John Kerry and the Priesthood
Rick Perlstein, in a riveting piece in the Voice about Bush's conservative base, notes in passing that John Kerry once considered joining the priesthood. This is an interesting fact to know. At first glance Kerry's consideration of a life of religious sacrifice seems at odds with what we know about his febrile ambitiousness. We might conclude that having chosen in the end a political career instead of an ecclesiastical one, his ambitiousness won out, a telling sign of his true character.
But leaping to this conclusion is probably misguided. What is significant is not that he chose politics over religion but that at one point he took religion seriously enough to consider a career as a priest. That is evidence of a deep-seated idealism and says a lot about who John Kerry is at his core.
That a presidential candidate apparently considered two careers as different as politics and religion may seem idiosyncratic. It is hard to think of Richard Nixon or Lyndon Johnson or Bill Clinton for that matter deciding whether to choose between a life in the halls of power or a life inside the walls of a church. But actually presidents are far more likely than people in the general population to face just such a choice. Of the forty-two men who became president of the United States, five were raised to be ministers and another five were the children of ministers.
What you find when you dig deeply into the biographies of presidents is that a strong streak of idealism ran through nearly all of them. Even the most cynical of the lot like Richard Nixon revealed powerful idealistic impulses. In Nixon's case, he had a fervent desire to be regarded as a peacemaker, an inherited preoccupation from his Quaker mother, a pacifist. (From his father, a failed small businessman, he learned the less attractive lesson that losing is so awful that winning by almost any means is preferable.)
A reporter called up the other day wanting to know if Kerry's ambitiousness is abnormal. It is, I said, but nearly all presidents share a similar defect. Their drive for power is abnormal. Only abnormally driven people get to be president because every generation there aren't just one or two who want to live in the White House, there are dozens. In the competition to win the office candidates have to sacrifice their principles, their families, and their privacy. Only truly manically driven people are willing to do that.
What saves the presidents usually from all-consuming careerism and opportunism is a powerful idealistic streak. To find out that John Kerry once considered the priesthood is evidence that he too, somewhere deep down, responds to idealistic appeals.

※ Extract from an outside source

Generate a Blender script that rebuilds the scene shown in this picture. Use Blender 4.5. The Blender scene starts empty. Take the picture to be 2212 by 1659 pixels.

There is a danger in idealism, too, of course, particularly in idealism that is rooted in religion. It can lead to self-righteousness and dogmatism. Unfortunately, it is this idealism that is most obvious in George W. Bush. Like Woodrow Wilson (who considered a career as a minister), Bush's powerful religious impulses seem to make him reluctant to compromise on core issues. To him and his supporters his reluctance to compromise is regarded as a sign of almost spiritual purity. To the rest of us it is evidence of a frightening willingness to ignore evidence and facts.